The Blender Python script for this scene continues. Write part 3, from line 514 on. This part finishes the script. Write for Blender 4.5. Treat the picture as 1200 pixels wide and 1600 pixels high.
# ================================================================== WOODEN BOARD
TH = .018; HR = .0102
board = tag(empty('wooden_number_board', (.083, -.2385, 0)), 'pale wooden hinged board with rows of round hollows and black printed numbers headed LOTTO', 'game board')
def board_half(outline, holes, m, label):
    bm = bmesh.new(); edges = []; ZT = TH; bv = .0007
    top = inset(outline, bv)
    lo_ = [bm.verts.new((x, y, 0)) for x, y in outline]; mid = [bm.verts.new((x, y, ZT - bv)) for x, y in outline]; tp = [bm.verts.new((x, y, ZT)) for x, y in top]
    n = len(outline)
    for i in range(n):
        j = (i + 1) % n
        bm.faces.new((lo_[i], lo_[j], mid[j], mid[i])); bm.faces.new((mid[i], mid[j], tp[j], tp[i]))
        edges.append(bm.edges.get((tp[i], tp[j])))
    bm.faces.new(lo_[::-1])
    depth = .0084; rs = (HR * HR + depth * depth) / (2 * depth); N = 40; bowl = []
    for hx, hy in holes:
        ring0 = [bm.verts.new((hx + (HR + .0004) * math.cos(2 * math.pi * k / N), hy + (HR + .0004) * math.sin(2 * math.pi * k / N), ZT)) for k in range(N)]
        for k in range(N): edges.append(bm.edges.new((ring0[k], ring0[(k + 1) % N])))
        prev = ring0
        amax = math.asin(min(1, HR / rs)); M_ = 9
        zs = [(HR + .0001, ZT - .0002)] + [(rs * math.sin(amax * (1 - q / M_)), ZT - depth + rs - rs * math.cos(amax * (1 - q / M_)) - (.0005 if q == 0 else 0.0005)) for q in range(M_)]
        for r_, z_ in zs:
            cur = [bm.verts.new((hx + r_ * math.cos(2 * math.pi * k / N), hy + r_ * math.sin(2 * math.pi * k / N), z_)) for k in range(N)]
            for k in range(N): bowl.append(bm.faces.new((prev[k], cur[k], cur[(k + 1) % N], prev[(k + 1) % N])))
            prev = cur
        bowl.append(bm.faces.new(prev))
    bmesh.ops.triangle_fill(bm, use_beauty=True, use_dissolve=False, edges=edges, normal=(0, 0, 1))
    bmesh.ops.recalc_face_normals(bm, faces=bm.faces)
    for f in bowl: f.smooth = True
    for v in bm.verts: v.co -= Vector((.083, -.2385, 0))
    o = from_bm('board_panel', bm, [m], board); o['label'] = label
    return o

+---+

Transcribe the entire listing above precisely.

Complete answer:
The Blender Python script for this scene continues. Write part 3, from line 514 on. This part finishes the script. Write for Blender 4.5. Treat the picture as 1200 pixels wide and 1600 pixels high.
# ================================================================== WOODEN BOARD
TH = .018; HR = .0102
board = tag(empty('wooden_number_board', (.083, -.2385, 0)), 'pale wooden hinged board with rows of round hollows and black printed numbers headed LOTTO', 'game board')
def board_half(outline, holes, m, label):
    bm = bmesh.new(); edges = []; ZT = TH; bv = .0007
    top = inset(outline, bv)
    lo_ = [bm.verts.new((x, y, 0)) for x, y in outline]; mid = [bm.verts.new((x, y, ZT - bv)) for x, y in outline]; tp = [bm.verts.new((x, y, ZT)) for x, y in top]
    n = len(outline)
    for i in range(n):
        j = (i + 1) % n
        bm.faces.new((lo_[i], lo_[j], mid[j], mid[i])); bm.faces.new((mid[i], mid[j], tp[j], tp[i]))
        edges.append(bm.edges.get((tp[i], tp[j])))
    bm.faces.new(lo_[::-1])
    depth = .0084; rs = (HR * HR + depth * depth) / (2 * depth); N = 40; bowl = []
    for hx, hy in holes:
        ring0 = [bm.verts.new((hx + (HR + .0004) * math.cos(2 * math.pi * k / N), hy + (HR + .0004) * math.sin(2 * math.pi * k / N), ZT)) for k in range(N)]
        for k in range(N): edges.append(bm.edges.new((ring0[k], ring0[(k + 1) % N])))
        prev = ring0
        amax = math.asin(min(1, HR / rs)); M_ = 9
        zs = [(HR + .0001, ZT - .0002)] + [(rs * math.sin(amax * (1 - q / M_)), ZT - depth + rs - rs * math.cos(amax * (1 - q / M_)) - (.0005 if q == 0 else 0.0005)) for q in range(M_)]
        for r_, z_ in zs:
            cur = [bm.verts.new((hx + r_ * math.cos(2 * math.pi * k / N), hy + r_ * math.sin(2 * math.pi * k / N), z_)) for k in range(N)]
            for k in range(N): bowl.append(bm.faces.new((prev[k], cur[k], cur[(k + 1) % N], prev[(k + 1) % N])))
            prev = cur
        bowl.append(bm.faces.new(prev))
    bmesh.ops.triangle_fill(bm, use_beauty=True, use_dissolve=False, edges=edges, normal=(0, 0, 1))
    bmesh.ops.recalc_face_normals(bm, faces=bm.faces)
    for f in bowl: f.smooth = True
    for v in bm.verts: v.co -= Vector((.083, -.2385, 0))
    o = from_bm('board_panel', bm, [m], board); o['label'] = label
    return o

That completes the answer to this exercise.